Yearsley describes Jeremy Corbyn winning the UK general election or Elizabeth Warren becoming US president as “terrible news” that could jolt equity markets. But his base case is that markets continue to view “mild bad news” as a positive in anticipation of central bank stimulus.

Politics was the presiding theme fund managers expected to define markets in 2020 thanks to the US trade war with China and other markets plus the presidential election in November, while quantitative easing continues to stoke populism.

“Ultimately, the money printing machines of the central banks have pumped liquidity into financial asset prices while the real economy has not seen the benefit,” Hutchins says, adding: “Populism has arisen around the globe from countries such as Spain, France, Chile, Hong Kong, and closer to home with Brexit.”

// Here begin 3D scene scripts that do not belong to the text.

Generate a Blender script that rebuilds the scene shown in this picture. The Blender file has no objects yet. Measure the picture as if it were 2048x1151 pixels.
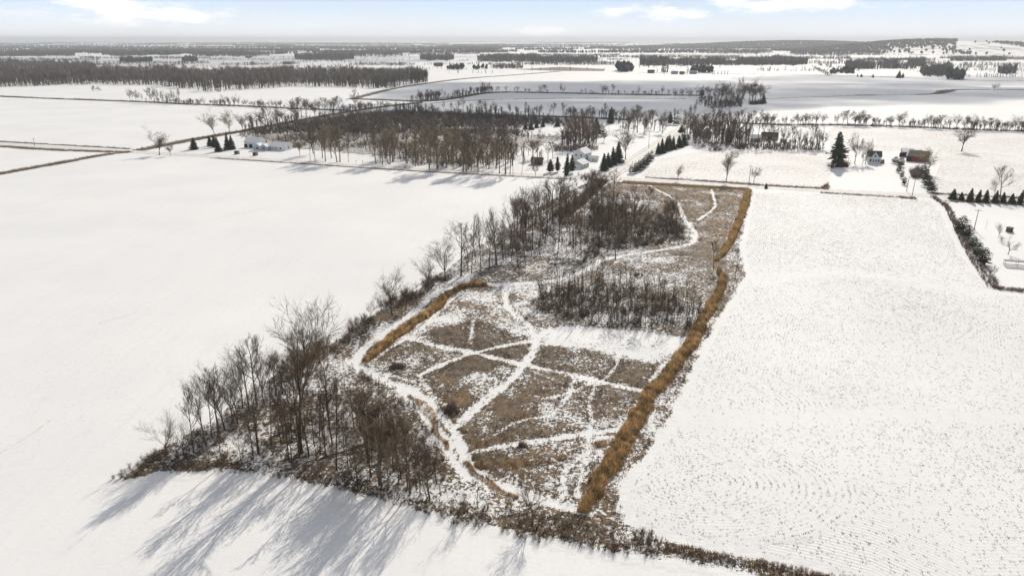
import bpy, math, random
import numpy as np
from mathutils import Vector

# ------------------------------------------------------------------ camera, light, exposure
SC = bpy.context.scene
COL = SC.collection
H = 75.0                       # height of the viewpoint above the fields
PITCH = math.radians(20.0)
FPX = 1365.0                   # focal length in photo pixels (2048 wide)
cam_d = bpy.data.cameras.new('camera'); cam = bpy.data.objects.new('camera', cam_d); COL.objects.link(cam)
cam.location = (0, 0, H); cam.rotation_euler = (math.pi/2 - PITCH, 0, 0)
cam_d.sensor_width = 36.0; cam_d.lens = 36.0*FPX/2048.0
cam_d.clip_start = 1.0; cam_d.clip_end = 120000.0
SC.camera = cam

SUN_AZ = math.radians(20.5); SUN_EL = math.radians(30.0)
SUNV = Vector((math.sin(SUN_AZ)*math.cos(SUN_EL), math.cos(SUN_AZ)*math.cos(SUN_EL), math.sin(SUN_EL)))
sun_d = bpy.data.lights.new('sun', 'SUN'); sun = bpy.data.objects.new('sun', sun_d); COL.objects.link(sun)
sun_d.energy = 4.0; sun_d.angle = math.radians(0.5); sun_d.color = (1.0, 0.92, 0.805)
sun.rotation_euler = (-SUNV).to_track_quat('-Z', 'Y').to_euler()
sun.location = SUNV*500

SC.view_settings.view_transform = 'Standard'; SC.view_settings.look = 'None'
SC.view_settings.gamma = 1.0; SC.view_settings.use_curve_mapping = False
SC.view_settings.exposure = 0.06
SC.render.engine = 'CYCLES'
SC.cycles.use_denoising = True
SC.cycles.max_bounces = 6; SC.cycles.diffuse_bounces = 3; SC.cycles.glossy_bounces = 2
SC.cycles.transmission_bounces = 3; SC.cycles.transparent_max_bounces = 12; SC.cycles.volume_bounces = 0
SC.cycles.use_adaptive_sampling = True; SC.cycles.adaptive_threshold = 0.02
SC.cycles.pixel_filter_type = 'BLACKMAN_HARRIS'; SC.cycles.filter_width = 1.5

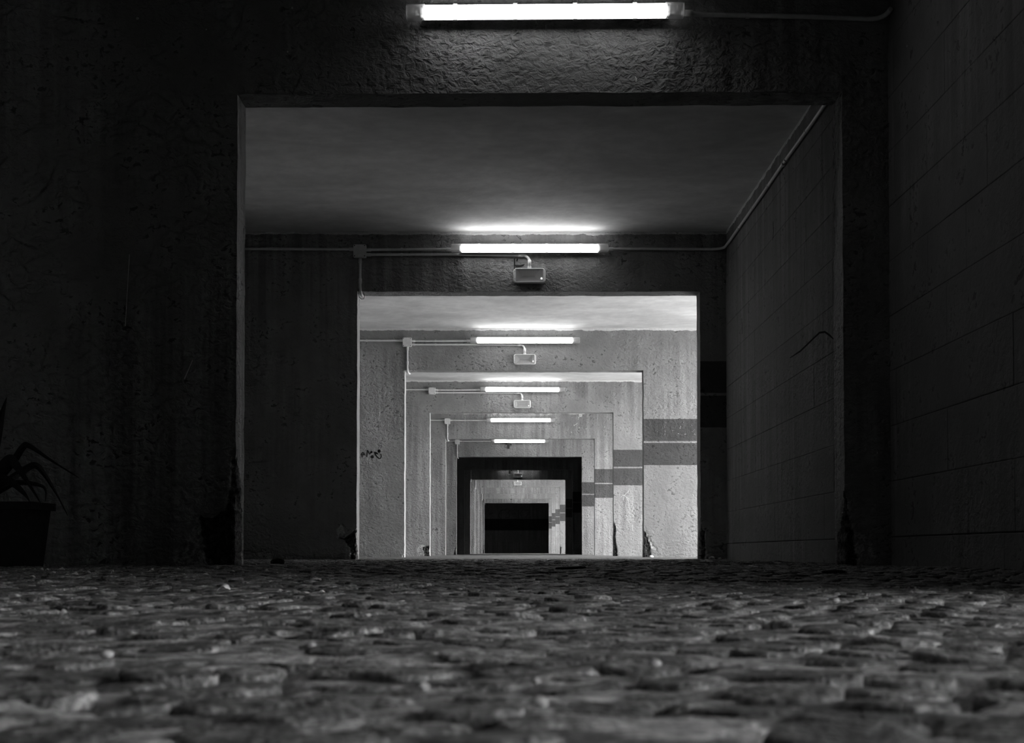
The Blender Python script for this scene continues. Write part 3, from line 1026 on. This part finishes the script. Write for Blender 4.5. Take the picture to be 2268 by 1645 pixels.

Policymakers would keep investors on their toes, she says.

Late cycle fund picks

Yearsley names Artemis US Extended Alpha among his top fund picks going into 2020, stating he likes the 130/30 fund’s ability to go short at this stage of the cycle. Architas Diversified Real Assets is his suggestion for investors of a “nervous disposition” thanks to its real assets exposure and lack of correlation with bonds and equities.

In fixed income, GDIM investment manager Tom Sparke says the Allianz Strategic Bond fund as one of the key funds he brought into portfolios this year.

Substantial fixed income exposure mitigated downside risk as equity allocations remained between 55-60% in balanced portfolios, Sparke says. “I think that this fund will be an asset to our portfolios next year as bond markets are likely to be more volatile with unpredictable central bank policy and major geopolitical changes.”

Over at AJ Bell, Hughes lists two UK equity funds among his fund picks for 2020 – Man GLG UK Income and Jupiter UK Special Situations. For adventurous investors he highlights another fund with a value bias, Schroder Global Recovery, while for cautious investors he suggests Royal London Short Duration Global High Yield.